On the campaign trail, Trump said that he would not restrict access to chemical abortion pills, but just last week, U.S. District Judge Matthew Kacsmaryk – appointed during Trump's first term – ruled that Missouri, Kansas, and Idaho can proceed with a lawsuit challenging access to the abortion drug Mifepristone.

The states argue that the Biden administration's eased restrictions on the drug negatively impact abortion restrictions in other states.

"I want to see those safeguards put back in place," Closson said. "It's great start, but in the weeks to come, there is so much more the administration can do."

The next step for the pro-life movement

Pavone says "coerced abortion" is one issue that will be discussed when various leaders meet in Florida in the coming days.
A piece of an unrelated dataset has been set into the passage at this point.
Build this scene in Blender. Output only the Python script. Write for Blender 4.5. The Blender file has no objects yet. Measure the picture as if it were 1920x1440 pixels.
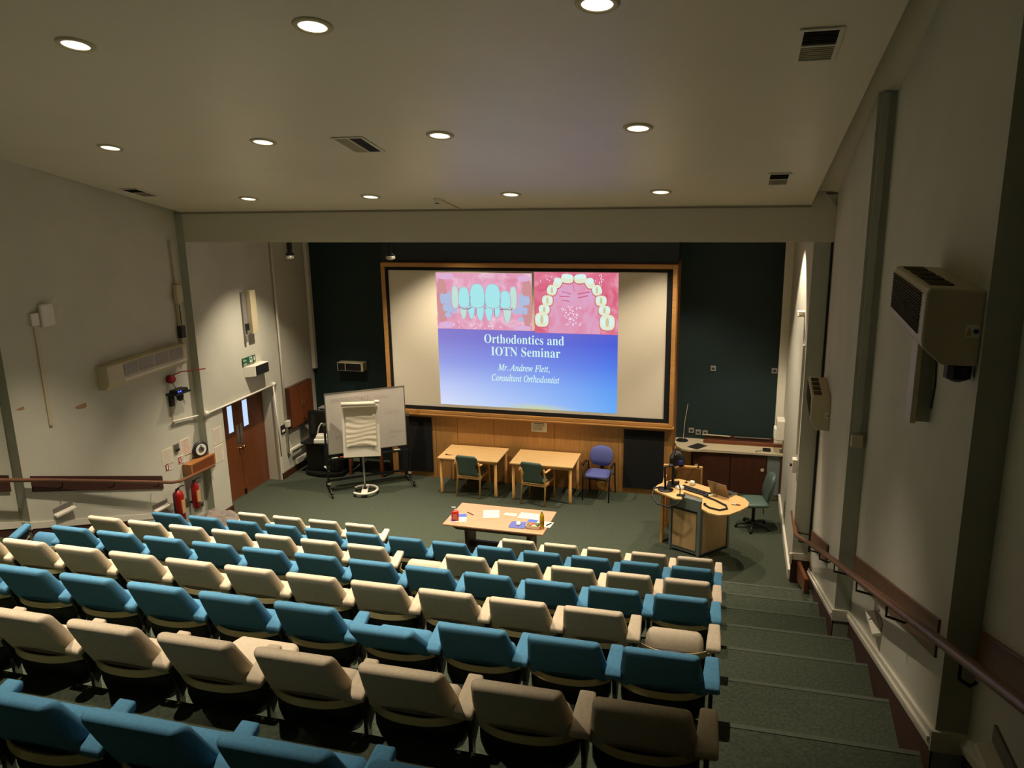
import bpy, bmesh, math, random
from mathutils import Vector, Matrix
from math import sin, cos, pi, radians
random.seed(7)
SC = bpy.context.scene
COL = SC.collection

# ---------------------------------------------------------------- camera, exposure, world, lights
YAW, PITCH, ROLL, FPX = 0.27226, 0.24000, 0.01854, 1502.03
def cam_axes():
    f = Vector((-sin(YAW)*cos(PITCH), cos(YAW)*cos(PITCH), -sin(PITCH)))
    r = f.cross(Vector((0, 0, 1))).normalized(); d = f.cross(r)
    return cos(ROLL)*r+sin(ROLL)*d, -sin(ROLL)*r+cos(ROLL)*d, f
r_, d_, f_ = cam_axes()
cd = bpy.data.cameras.new('camera'); cam = bpy.data.objects.new('camera', cd); COL.objects.link(cam)
cam.matrix_world = Matrix(((r_.x, -d_.x, -f_.x, 0), (r_.y, -d_.y, -f_.y, 0), (r_.z, -d_.z, -f_.z, 5.7), (0, 0, 0, 1)))
cd.sensor_width = 36; cd.lens = FPX/1920*36; cd.clip_start = .05; cd.clip_end = 60
SC.camera = cam
vs = SC.view_settings
vs.view_transform = 'Standard'; vs.look = 'None'; vs.gamma = 1; vs.use_curve_mapping = False; vs.exposure = 0.14
SC.cycles.max_bounces = 10; SC.cycles.diffuse_bounces = 6; SC.cycles.use_denoising = True
w = bpy.data.worlds.new('world'); SC.world = w; w.use_nodes = True
w.node_tree.nodes['Background'].inputs[0].default_value = (.9, .95, 1, 1)
w.node_tree.nodes['Background'].inputs[1].default_value = 0.006

WARM = (1.0, .85, .66)
def ceil_z(y): return 5.39+.231*(11.5-y)
DOWNLIGHTS = [(-6.85, 10.5), (-4.92, 10.5), (-2.9, 10.5), (-.94, 10.5),
              (-6.85, 7.88), (-4.9, 7.88), (-2.9, 7.88), (-.93, 7.88),
              (-6.85, 5.36), (-4.85, 5.36), (-2.87, 5.36), (-.9, 5.36), (-6.85, 2.84), (-4.85, 2.84), (-2.87, 2.84)]
POWER = {(-6.85, 10.5): 240, (-4.92, 10.5): 240, (-2.9, 10.5): 200, (-.94, 10.5): 110,
         (-6.85, 7.88): 230, (-4.9, 7.88): 230, (-2.9, 7.88): 190, (-.93, 7.88): 110,
         (-6.85, 5.36): 240, (-4.85, 5.36): 220, (-2.87, 5.36): 170, (-.9, 5.36): 150, (-6.85, 2.84): 170, (-4.85, 2.84): 160, (-2.87, 2.84): 130}
def spot(name, loc, power, aim=(0, 0, -1), ang=72, blend=.8, rad=.04, col=WARM, parent=None):
    l = bpy.data.lights.new(name, 'SPOT'); l.energy = power; l.color = col; l.spot_size = radians(ang); l.spot_blend = blend; l.shadow_soft_size = rad
    o = bpy.data.objects.new(name, l); COL.objects.link(o); o.location = loc
    o.rotation_euler = Vector(aim).to_track_quat('-Z', 'Y').to_euler()
    return o
for (x, y) in DOWNLIGHTS:
    spot('downlight_beam', (x, y, ceil_z(y)-.04), POWER[(x, y)]*3.3)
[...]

He reasons that the recent ballot measures that have put a right to "reproductive freedom" in the constitutions of various states also means the right to continue a pregnancy.

"Yet research reveals that most abortions involve some element of coercion," he notes. "We could end most abortions if we pass measures requiring those abortion facilities to screen for coercion," to make sure the woman is not being pressured by the baby's father, one or both of her own parents, or someone else in her life to end her child's life.

As for what Congress will do, Pavone says lawmakers are "always taking the temperature" of how different measures will help or hurt them back home. But he thinks there is a "political appetite" for pro-life measures in America.